After Smith died in 1955, Furman said, George Furman Sr. set up a testamentary trust. Upon entering the home to begin the restoration of the land and the building, Smith’s abundant historical furnishings, documents, and many artifacts of her family and the history of their land, some dating back before the war, were found.

“My husband, George Sr.’s son, became a trustee with his father. And then as George Sr. got very, very ill, I became one of the trustees as well,” Furman explained. “And so, since that time, we’ve tried to follow the wheel as best we can. My husband was very adamant about doing what [Smith] wanted done.”

George Furman Jr., his wife said, was happily aware before he died that the town was likely to accept the land this time around. Furman added that the family feels confident that the town will take great care of the property and help keep its history alive amongst the public.

At a February town work session, town supervisor Ed Romaine explained to his colleagues that this land is a mark of the one major battle fought in Brookhaven Town, where Col. Tallmadge rode across the island and battled the British for St. George, adding that the property sits on a vista that overlooks the Carmans River as it flows into the Great South Bay.

As the property is being donated at no expense to the town along with the trust, the town will be able to keep the current maintenance workers, and maintain and open the facility to the general public.

“Every time we remember the past, we remind ourselves of our roots. When we look back with a clear vision and understanding of what went before, we have a much clearer vision of what should come in the future,” said Romaine. “So, we are going to reward ourselves and future generations by preserving the Manor of St. George.”

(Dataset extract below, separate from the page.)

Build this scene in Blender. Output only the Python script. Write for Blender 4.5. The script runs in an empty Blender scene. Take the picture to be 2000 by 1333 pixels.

“The town board passed a resolution authorizing the town to accept the property and the trust account. This 122 acres of local history is part of our national history, and I’m proud to be part of ensuring that it will remain open and available to the public for future generations,” said councilman Dan Panico. “While we have not closed just yet, we intend on closing in the coming weeks—which will be a momentous occasion.”

As the property is being donated at no expense to the town along with the trust, the town will be able to keep the current maintenance workers, and maintain and open the facility to the general public.

ABOUT THE MANOR

St. George’s Manor is a multi-acre homestead originally purchased by William Tangier Smith in the 17th century. It is the site of a large American-won battle of the American Revolution and the largest gathering of the British Navy’s fleet. The donation will include the home, surrounding outbuildings, and a massive collection of artifacts.